Knicks fans shouldn’t get too excited, though, because it is only a one year deal. If Hezonja plays extremely well, they will have to pony up and pay him next season at the same time they are trying to find room for a maximum contract to add a superstar in the summer of 2019. It won’t be easy to do without jeopardizing the razor thin margin the Knicks have in clearing a maximum salary cap slot for someone like Kyrie Irving, Klay Thompson or even Kawhi Leonard or Kevin Durant.

Even without Hezonja, the Knicks would have to either move Courtney Lee (which might now happen sooner or later) for an expiring contract, stretch Joakim Noah, or both if Porzingis signs his maximum extension before next summer. Including Hezonja’s cap hold or additional money in 2019 would put their ability to offer a max offer at serious risk. It would have been ideal to get Hezonja on a one year deal with a team option, but the competition for his services likely prevented that.
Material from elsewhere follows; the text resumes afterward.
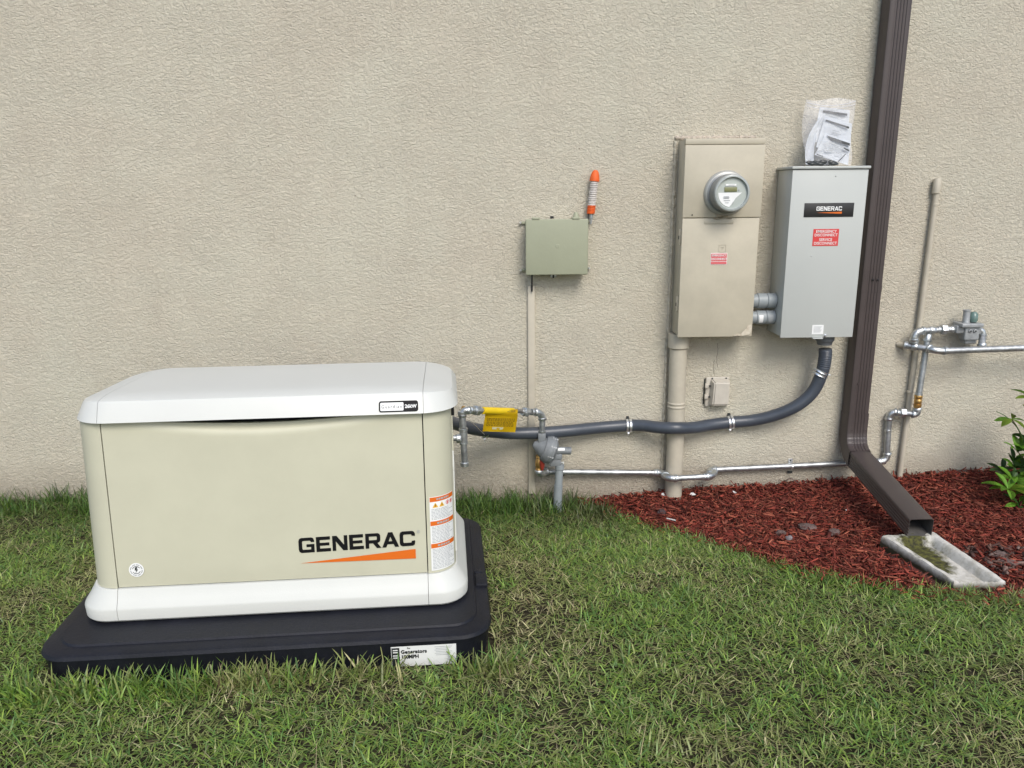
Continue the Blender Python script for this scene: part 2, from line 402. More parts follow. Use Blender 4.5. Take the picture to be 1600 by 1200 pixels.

Hezonja is a good signing, but the contract’s length limits its long-term impact on the team winning something down the road. That said, it is always better to have another young player with skills with room to improve on the roster. More importantly, it is an excellent signal that Scott Perry is targeting the right kind of players during the Knicks rebuild. In his first big free agent move as Knicks General Manager, he certainly gets better than a passing grade.

Schmeelk’s Snippets

  • The Knicks resigned Luke Kornet to a one-year contract, which was wise given he can protect the rim and hit threes. The Knicks were in need of another big man with Joakim Noah’s status in question (and his injury history), Porzingis’ injury and Kyle O’Quinn unlikely to return. If he can improve his mobility on the perimeter defensively, Kornet can be a valuable player in the league.
  • Ian Begley of ESPN New York also reported the team is interested in bringing back Isaiah Hicks, who was on a two way contract last year. I didn’t see much from him last year that makes me think he is a useful NBA player, but perhaps the Knicks think differently. We’ll see.
  • Finally, the Knicks should be fervently looking for a landing spot for Courtney Lee. He is over thirty and could be useful on a winning team. The Knicks would need an expiring contract and perhaps a low level asset in return.